Dataset extract:
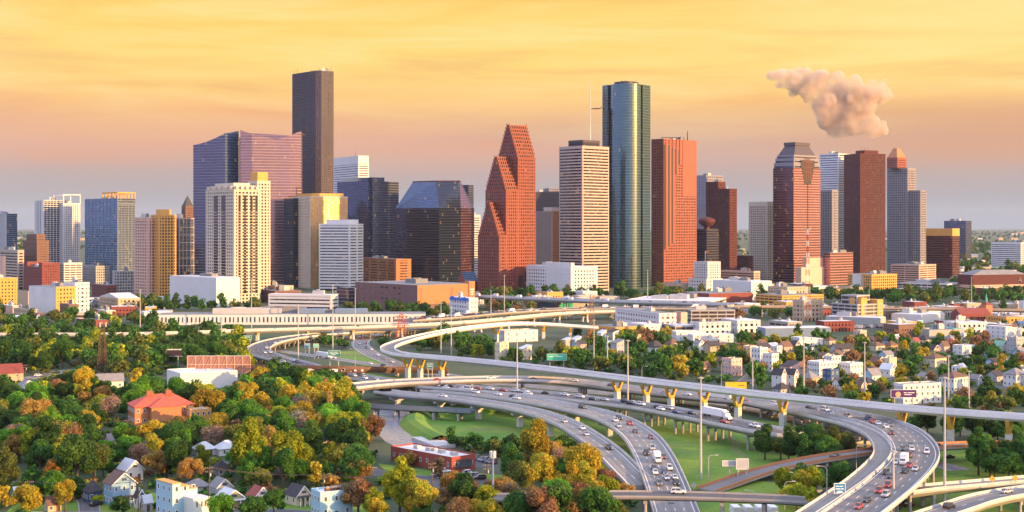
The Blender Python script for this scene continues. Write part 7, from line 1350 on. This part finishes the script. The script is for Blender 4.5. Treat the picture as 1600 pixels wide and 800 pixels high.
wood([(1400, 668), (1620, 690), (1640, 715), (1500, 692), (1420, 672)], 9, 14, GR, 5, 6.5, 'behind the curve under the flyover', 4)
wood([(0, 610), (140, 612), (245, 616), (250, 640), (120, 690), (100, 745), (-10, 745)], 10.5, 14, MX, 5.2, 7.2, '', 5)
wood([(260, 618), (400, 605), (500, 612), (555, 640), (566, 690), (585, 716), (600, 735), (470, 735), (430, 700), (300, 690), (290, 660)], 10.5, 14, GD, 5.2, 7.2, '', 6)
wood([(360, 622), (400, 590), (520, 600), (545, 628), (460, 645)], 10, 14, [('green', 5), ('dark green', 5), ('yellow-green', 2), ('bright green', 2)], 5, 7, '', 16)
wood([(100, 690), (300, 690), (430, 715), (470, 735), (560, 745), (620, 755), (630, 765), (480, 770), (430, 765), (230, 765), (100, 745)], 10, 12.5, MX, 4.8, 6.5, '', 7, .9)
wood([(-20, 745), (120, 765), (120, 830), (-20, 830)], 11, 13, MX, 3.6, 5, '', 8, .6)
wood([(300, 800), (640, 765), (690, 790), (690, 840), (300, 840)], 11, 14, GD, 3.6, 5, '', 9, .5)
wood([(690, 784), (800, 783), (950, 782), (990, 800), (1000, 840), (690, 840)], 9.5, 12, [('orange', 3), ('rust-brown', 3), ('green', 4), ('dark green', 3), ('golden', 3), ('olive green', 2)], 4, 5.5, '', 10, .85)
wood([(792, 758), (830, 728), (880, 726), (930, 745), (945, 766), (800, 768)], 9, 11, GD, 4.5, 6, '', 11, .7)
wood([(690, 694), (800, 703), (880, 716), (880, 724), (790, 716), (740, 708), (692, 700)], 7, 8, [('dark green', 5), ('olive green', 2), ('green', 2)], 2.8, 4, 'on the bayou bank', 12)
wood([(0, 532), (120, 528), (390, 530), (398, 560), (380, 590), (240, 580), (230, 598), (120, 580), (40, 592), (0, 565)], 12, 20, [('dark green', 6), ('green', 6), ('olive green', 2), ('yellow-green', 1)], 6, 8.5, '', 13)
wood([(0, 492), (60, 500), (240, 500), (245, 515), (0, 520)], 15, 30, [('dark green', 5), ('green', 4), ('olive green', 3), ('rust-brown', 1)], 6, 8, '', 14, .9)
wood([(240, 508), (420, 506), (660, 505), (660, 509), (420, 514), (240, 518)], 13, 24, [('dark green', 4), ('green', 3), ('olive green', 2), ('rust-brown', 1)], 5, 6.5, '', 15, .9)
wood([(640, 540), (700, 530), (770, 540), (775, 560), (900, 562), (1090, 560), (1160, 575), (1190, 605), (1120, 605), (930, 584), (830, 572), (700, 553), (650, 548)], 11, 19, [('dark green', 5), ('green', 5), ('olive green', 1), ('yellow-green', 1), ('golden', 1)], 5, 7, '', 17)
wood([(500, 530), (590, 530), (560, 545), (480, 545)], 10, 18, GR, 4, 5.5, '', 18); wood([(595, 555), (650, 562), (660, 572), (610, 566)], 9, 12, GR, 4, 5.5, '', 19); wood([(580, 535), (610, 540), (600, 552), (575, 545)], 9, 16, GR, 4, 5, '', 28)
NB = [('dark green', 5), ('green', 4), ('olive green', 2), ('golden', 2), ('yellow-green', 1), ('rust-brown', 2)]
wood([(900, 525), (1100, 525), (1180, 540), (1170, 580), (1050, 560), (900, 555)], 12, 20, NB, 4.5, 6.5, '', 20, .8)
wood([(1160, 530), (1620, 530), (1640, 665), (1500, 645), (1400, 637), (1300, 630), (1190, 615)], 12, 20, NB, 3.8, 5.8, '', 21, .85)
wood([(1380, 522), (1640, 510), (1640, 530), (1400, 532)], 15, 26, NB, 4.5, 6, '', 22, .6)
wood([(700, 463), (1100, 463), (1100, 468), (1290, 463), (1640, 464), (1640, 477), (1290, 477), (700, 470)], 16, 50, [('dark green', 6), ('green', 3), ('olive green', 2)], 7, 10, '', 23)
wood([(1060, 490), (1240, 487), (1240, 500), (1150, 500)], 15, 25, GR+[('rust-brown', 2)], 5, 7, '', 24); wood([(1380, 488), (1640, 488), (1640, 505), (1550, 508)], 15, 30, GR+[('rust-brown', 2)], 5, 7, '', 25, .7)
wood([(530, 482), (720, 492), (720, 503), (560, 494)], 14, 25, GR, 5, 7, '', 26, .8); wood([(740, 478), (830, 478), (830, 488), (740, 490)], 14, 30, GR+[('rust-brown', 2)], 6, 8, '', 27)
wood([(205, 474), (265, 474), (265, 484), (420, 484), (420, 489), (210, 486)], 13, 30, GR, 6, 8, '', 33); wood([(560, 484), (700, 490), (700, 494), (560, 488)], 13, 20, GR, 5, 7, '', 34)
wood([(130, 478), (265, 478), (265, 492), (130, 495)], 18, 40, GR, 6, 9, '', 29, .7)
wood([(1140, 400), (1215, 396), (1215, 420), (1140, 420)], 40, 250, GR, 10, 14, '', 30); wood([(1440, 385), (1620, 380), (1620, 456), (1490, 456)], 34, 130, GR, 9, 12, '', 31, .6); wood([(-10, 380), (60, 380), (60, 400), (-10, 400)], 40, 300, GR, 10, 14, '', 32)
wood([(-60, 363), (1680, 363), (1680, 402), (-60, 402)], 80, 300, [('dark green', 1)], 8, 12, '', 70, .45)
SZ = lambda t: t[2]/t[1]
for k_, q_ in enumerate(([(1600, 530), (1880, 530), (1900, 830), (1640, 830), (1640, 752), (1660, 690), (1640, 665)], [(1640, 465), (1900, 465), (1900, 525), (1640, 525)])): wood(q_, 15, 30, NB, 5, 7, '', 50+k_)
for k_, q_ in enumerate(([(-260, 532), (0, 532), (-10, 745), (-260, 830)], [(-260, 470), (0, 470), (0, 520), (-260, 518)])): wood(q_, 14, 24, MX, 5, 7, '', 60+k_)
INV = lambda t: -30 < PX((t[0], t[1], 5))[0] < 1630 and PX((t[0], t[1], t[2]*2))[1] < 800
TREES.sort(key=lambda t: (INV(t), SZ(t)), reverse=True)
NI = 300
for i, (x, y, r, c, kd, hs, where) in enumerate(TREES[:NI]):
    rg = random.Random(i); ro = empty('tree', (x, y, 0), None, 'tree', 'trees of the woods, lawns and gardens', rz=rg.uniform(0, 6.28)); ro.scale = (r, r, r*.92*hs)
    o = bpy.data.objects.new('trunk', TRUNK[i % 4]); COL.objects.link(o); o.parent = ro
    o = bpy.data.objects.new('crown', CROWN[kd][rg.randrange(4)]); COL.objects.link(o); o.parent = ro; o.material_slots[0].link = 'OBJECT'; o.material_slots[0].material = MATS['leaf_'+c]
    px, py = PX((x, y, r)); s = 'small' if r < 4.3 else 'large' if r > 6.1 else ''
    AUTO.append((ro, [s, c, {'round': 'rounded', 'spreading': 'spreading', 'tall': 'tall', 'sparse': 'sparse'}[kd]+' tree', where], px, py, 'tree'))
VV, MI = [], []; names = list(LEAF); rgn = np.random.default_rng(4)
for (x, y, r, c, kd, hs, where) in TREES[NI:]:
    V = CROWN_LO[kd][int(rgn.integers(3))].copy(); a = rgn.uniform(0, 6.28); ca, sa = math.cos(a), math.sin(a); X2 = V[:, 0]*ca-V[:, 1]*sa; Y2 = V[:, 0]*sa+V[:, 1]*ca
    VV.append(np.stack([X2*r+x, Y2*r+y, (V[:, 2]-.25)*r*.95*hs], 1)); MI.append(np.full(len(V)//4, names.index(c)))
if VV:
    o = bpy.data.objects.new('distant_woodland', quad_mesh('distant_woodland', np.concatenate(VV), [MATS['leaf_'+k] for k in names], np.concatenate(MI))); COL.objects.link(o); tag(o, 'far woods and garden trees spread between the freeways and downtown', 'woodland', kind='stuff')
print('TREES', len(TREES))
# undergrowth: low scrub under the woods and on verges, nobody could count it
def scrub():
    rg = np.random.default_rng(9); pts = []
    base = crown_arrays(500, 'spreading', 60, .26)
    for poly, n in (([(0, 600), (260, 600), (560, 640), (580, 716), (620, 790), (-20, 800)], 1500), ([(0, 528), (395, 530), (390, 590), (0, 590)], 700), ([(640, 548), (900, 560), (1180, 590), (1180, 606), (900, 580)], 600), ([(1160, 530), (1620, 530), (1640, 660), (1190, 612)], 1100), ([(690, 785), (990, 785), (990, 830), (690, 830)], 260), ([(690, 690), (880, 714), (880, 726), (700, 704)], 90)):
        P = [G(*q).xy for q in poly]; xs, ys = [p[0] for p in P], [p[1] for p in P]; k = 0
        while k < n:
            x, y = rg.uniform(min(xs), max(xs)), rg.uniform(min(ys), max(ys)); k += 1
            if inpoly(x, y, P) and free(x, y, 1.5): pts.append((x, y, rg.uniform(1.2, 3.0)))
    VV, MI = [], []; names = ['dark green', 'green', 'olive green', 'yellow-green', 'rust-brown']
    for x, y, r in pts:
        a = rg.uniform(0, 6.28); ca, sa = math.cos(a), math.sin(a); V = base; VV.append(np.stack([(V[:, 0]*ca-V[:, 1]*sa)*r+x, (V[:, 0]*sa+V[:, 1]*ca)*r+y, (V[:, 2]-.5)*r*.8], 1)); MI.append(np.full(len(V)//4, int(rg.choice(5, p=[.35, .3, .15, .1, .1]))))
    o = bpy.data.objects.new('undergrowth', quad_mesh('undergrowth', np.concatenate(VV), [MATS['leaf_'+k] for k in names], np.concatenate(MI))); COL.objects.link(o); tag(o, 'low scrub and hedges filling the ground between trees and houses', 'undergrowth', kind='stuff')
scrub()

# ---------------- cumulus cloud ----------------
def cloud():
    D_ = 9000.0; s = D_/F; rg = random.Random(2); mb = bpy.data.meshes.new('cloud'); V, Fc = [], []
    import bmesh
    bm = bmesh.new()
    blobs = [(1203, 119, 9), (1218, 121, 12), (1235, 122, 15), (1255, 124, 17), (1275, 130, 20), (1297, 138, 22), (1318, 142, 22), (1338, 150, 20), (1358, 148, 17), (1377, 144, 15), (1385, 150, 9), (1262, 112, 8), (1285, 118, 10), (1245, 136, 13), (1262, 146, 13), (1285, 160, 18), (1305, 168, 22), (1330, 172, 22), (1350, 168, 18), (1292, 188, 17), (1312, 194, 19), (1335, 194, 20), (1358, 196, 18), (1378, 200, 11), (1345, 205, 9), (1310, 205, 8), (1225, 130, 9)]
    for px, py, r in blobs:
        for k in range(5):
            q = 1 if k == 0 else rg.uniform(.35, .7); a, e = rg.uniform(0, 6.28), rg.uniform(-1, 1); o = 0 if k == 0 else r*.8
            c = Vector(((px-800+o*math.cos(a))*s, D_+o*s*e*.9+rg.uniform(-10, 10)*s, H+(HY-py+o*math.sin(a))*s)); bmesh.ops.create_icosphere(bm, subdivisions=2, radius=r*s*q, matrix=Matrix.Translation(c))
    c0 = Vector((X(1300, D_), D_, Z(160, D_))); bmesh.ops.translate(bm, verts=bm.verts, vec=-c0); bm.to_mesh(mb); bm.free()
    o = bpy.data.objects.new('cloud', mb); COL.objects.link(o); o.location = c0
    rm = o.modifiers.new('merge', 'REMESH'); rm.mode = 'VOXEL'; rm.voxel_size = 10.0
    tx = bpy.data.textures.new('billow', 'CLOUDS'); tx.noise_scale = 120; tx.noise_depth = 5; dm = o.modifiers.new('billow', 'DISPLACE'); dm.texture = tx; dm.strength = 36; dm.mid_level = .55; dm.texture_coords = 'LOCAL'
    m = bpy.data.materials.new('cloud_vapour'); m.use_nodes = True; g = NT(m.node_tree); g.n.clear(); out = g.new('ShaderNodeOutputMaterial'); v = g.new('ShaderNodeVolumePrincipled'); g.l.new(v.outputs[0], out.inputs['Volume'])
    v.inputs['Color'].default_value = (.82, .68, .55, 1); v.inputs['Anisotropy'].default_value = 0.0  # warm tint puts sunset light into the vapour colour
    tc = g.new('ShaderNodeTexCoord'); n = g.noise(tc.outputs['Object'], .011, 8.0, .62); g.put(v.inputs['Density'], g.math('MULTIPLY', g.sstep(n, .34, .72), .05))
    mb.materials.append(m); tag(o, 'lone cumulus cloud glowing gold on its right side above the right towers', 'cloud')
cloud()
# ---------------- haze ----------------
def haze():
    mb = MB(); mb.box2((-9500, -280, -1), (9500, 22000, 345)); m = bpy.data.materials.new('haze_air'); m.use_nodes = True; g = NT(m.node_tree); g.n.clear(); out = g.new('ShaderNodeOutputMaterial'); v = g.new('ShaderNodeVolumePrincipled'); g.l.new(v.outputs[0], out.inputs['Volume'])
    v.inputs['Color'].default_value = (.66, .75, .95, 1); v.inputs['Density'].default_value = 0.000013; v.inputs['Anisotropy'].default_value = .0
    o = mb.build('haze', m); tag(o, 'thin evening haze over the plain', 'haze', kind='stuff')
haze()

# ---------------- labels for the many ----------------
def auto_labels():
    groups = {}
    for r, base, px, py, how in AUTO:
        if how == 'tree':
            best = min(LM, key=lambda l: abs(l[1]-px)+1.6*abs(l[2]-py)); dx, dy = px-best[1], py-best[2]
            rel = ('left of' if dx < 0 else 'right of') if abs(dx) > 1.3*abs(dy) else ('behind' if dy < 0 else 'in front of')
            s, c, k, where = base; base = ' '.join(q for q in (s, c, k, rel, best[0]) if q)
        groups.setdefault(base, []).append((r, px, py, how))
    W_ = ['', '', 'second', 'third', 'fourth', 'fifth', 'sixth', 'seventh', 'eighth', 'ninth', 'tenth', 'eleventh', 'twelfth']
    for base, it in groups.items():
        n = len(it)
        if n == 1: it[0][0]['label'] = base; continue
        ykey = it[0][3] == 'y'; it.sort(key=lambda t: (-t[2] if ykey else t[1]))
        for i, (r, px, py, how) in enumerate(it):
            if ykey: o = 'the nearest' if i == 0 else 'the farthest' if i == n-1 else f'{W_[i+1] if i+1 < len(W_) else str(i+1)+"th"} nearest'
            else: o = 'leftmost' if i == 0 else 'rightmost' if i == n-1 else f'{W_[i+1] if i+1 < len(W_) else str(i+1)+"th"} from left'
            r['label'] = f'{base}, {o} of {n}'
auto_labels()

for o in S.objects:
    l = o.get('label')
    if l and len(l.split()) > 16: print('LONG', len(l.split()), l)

Requirement:
Identify the lines above that contain the word "from", then copy them.

Answer to the problem:
The Blender Python script for this scene continues. Write part 7, from line 1350 on. This part finishes the script. The script is for Blender 4.5. Treat the picture as 1600 pixels wide and 800 pixels high.
            else: o = 'leftmost' if i == 0 else 'rightmost' if i == n-1 else f'{W_[i+1] if i+1 < len(W_) else str(i+1)+"th"} from left'